How do You Break Out of Your Comfort Zone?
When you reach the point where you’re no longer expanding your business into new markets, bringing in new clients, or learning new skills to grow your business, you’re going to need to shake things up to get the growth you seek and that your business deserves. These are some things you can do to help shake things up and take a walk outside the lines your business has been boxed into.
Design a new product. Not only does this exercise increase your personal creativity but it gives your business a new way to reintroduce yourself to your existing customers and to reach out to new audiences.
Write a book. Writing a book introduces you to a much larger audience. The book doesn’t have to be about your business, but it will certainly help you grow your business, not to mention establish you as an expert in your field if it’s business-related.
Consider public speaking. Groups are desperate to have speakers come in for a variety of topics. In fact, many of them struggle to find professionals and business owners willing to take the time to do so. However, speaking to these groups gives you much-needed exposure, helps you make new contacts for your business, and may even introduce you to potential joint-venture partners along the way. You can ask at your public library, your local chamber of commerce, or even local civic groups if they need public speakers.

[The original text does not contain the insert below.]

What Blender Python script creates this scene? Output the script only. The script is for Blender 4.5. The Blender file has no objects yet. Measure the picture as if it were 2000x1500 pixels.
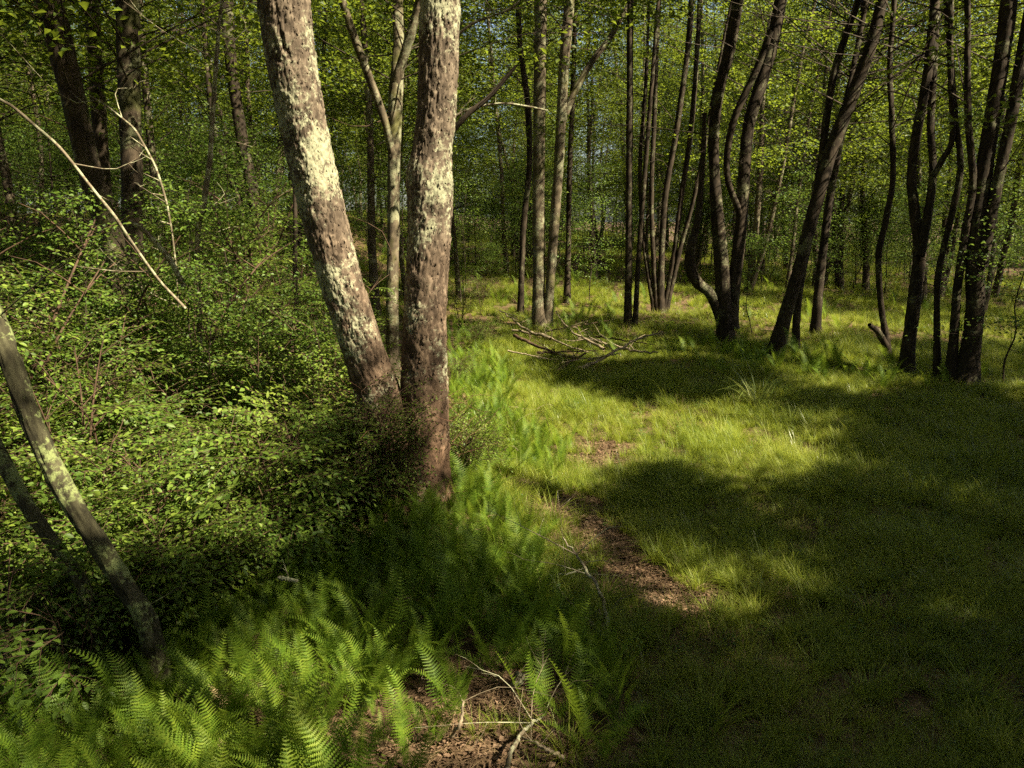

Teach a class. You know what you do best. You certainly know it well enough to build a career around it. Helping others to learn about the things you do every day or offering a sample of the skills you teach in your in-depth classes can bring you more customers than you ever thought possible. Most communities offer adult learning or adult education classes. Volunteer to teach a class on a topic that showcases your individual talents.
Your comfort zone may feel comfortable for a while. Before too long, though, you will begin to understand that it’s really stifling growth for your business, preventing you from taking risks that fuel giant growth and training you to settle for less in business and in life. Don’t settle for your comfort zone. Be bold. Be unpredictable. Be innovative and watch how quickly your business grows.